Baftas 2025: Adrien Brody wins ‘Best Leading Actor’
Adrien Brody has won the Bafta for ‘Best Actor’ for his role in Brady Corbet’s sweeping historical drama The Brutalist.
Brody was up against tough competition, including Timothée Chalamet for A Complete Unknown, Ralph Fiennes for Conclave, and Sebastian Stan for The Apprentice. Throughout the awards season, however, Brody has been heavily favoured to win for his demanding and emotionally nuanced role as fictional Hungarian architect László Tóth.
In his acceptance speech, Brody thanked Bafta and his fellow nominees and said, “I want to thank the British public for embracing me and my creative endeavours. England has felt quite a bit like home lately. I want to thank Brady and Mona [Fastvold] for your artistic integrity and perseverance and for taking me along this amazing journey and destination.”
Corbet’s three-and-a-half-hour film follows Tóth, a Holocaust survivor, as he immigrates to America after World War II and attempts to fulfil the American dream.
A wealthy patron (Guy Pearce) becomes both his lifeline and his greatest source of conflict as he tries to maintain his artistic integrity. The film also explores themes of trauma, particularly in Tóth’s relationship with his wife, played by Felicity Jones, from whom he was separated during the war and believed to have been killed.
The Brutalist was nominated for nine Baftas, including ‘Best Film,’ ‘Best Director’ for Corbet, and ‘Best Original Screenplay’ for Corbet and Mona Fastvold.
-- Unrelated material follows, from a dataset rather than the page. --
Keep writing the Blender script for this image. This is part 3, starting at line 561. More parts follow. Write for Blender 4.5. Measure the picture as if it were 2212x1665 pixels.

It has already won ‘Best Director’ and is a favourite at next month’s Oscars, earning ten nominations.
The film faced a minor scandal last month when editor Dávid Jancsó revealed that he had used artificial intelligence software to alter Brody and Jones’s accents when they are speaking in Hungarian dialect, but it does not seem to have made a meaningful difference for Bafta voters.